CTA President Ron Huberman knows the limits of what the Chicago commuter will bear:
Huberman assured CTA riders that he is not looking to Asia or the Third World for ideas. He said CTA customers won't be asked to ride on the roofs of trains, as riders frequently do in India.
At least the bar is set low enough for riders to grab onto.

Tuesday, July 15, 2008

Bastard of the Day

I went for a midday bike ride today. Coming south on Gross Point Road in Skokie (or maybe Evanston), I was almost killed by a bastard in a 3/4-ton pick-up truck.

I was about 15 feet from an intersection when a pick-up truck behind me suddenly accelerated hard, swung out to my left (I wasn't quite "taking the lane," but I was well away from the curb) and turned right in front of me. When I was 16, someone did that to me and I ended up with 15 stitches in my knee, so I am hyper-aware of the so-called "right hook." I braked when I saw the truck in my peripheral vision because I sensed what he was about to do. If he had waited just a few seconds, I would have been out of his way. If I hadn't anticipated his actions, I would have plowed into the side of his truck and maybe slid underneath.
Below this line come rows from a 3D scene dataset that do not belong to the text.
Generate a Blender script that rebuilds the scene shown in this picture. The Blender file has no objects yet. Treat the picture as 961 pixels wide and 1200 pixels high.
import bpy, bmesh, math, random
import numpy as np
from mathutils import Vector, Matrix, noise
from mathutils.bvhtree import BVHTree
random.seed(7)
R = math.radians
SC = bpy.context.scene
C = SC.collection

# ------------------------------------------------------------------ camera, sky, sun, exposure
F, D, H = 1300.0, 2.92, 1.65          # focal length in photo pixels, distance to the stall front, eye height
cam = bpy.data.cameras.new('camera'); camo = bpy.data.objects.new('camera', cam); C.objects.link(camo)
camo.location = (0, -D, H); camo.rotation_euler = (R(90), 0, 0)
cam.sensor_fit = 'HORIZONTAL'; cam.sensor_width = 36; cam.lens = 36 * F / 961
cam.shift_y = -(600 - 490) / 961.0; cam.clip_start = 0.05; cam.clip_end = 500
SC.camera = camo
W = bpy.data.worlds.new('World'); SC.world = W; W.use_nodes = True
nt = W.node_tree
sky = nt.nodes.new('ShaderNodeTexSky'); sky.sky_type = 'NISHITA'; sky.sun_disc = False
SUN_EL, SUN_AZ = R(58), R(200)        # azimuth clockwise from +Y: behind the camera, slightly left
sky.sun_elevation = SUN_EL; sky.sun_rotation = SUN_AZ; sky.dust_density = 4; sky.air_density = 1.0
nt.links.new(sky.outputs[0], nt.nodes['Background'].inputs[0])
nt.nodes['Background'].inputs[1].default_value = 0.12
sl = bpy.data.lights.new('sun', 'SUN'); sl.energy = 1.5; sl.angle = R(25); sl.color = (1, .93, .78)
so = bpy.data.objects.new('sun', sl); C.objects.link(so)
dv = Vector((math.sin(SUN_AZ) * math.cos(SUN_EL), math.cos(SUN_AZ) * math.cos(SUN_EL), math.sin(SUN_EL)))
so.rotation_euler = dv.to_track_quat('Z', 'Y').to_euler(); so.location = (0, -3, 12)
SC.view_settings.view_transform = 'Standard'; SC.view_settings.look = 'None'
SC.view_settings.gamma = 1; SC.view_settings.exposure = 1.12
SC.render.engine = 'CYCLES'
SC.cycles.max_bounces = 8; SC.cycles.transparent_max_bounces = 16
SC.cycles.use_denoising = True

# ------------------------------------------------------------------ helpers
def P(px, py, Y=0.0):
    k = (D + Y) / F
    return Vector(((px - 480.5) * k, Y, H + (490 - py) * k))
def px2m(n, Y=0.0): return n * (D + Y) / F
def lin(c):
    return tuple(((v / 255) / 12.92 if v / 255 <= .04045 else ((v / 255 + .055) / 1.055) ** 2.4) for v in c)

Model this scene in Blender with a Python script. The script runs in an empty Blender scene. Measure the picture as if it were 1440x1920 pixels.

The bastard obviously saw me and consciously chose to endanger my life. That wasn't my only close call today, either. What the Hell is wrong with these people?

Saturday, July 12, 2008

Farewell to a Boyhood Hero

I was saddened last night to learn that baseball player Bobby Murcer died. Everyone remembers him as a Yankee, but I remember him as a Cub.

My first sports memories are from the late 1970s. Baseball was my favorite, and in my family there was -- and is -- only one team that matters. Murcer played for the Cubs for only two and a half seasons, 1977-1979, but those were critical years for me, a brief time when athletes were heroes (I think I started to become cynical around fifth grade). I remember Murcer as the Cubs' leading home run hitter in 1977. In fact, his 27 homers were more than twice as many as anyone else on the team hit.

Then the Cubs got Dave Kingman. I think I liked him better than Murcer mostly because we shared a name, the sort of thing that matters to an eight-year-old. Kingman had a great year in 1979, leading the National League in home runs, runs batted in, runs scored, and slugging percentage. Now I know everybody hates Kingman, but I was too young to understand it then.

In mid-1979, Murcer was traded back to the Yankees, where he finished a solid career. Since that was long before inter-league play*, he disappeared from my world except on Topps baseball cards (this columnist's Murcer memories began when mine ended). I didn't even know he became a broadcaster until I read his obituary. By all accounts, he was a great guy, a Yankee legend, and he will be missed.

* Except for the World Series, of course, but that's unknown territory to a Cubs fan.

Sunday, July 06, 2008

Lyrics of the Day

On a bike ride this morning, I had this Steve Earle song going through my head. "More Than I Can Do" belongs on a Stalker's Greatest Hits compilation (which would also include "Every Breath You Take"):
You told me that I got to stop
But it's more than I can do
And that ain't nothing new
'Cause we both know that I'm crazy about you

You said you're gonna call the cops
But I ain't gonna run
Because you're the only one
There ain't no way I could live without you
Earle has had half a dozen wives (he married one twice), so I can't help wondering who this song is about.

Wednesday, July 02, 2008


It was bad enough when I dreamed last night that my wife had died. Then I woke up to this. Although there was no mention in my dream about whether she died in the line of duty, it made today's sad news that much more disturbing.

Tuesday, July 01, 2008

Bastard of the Day

I would be remiss if I didn't name Cook County Board President Todd "the Toddler" Stroger as the bastard of July 1st. Today his 1% county sales tax increase went into effect. One percent doesn't sound like much, but it makes Chicago sales taxes the highest of any major U.S. city.

Want to go shopping for a new wardrobe on Michigan Avenue? Now you'll have to pay 10.25% sales tax on your purchase. In the face of such depressing news, some people will go out for a nice dinner to raise their spirits. They'll have to pay the county's new tax, too. And speaking of spirits, you can't even drown your sorrows in booze without handing over that extra 1% tithe to the Toddler.

Stroger's timing is impeccable. Sales taxes are going up at a time when gas prices are high enough to discourage residents from traveling outside the county to make their purchases. And with the economy in the toilet (if you care to argue that point with me, buzz off), what better time to stick it to Cook County residents?

Honorary bastard awards go to the fools who voted for the incapacitated incumbent, Todd's dad, in the 2006 Democratic primary instead of Forrest Claypool, who wouldn't have raised taxes (I could say the same for those who chose Stroger over Tony Peraica in the general election, but Peraica is kind of a goof with his own set of issues). The Tribune suggests that we hunt down everyone responsible and force them to repent or run them out of office.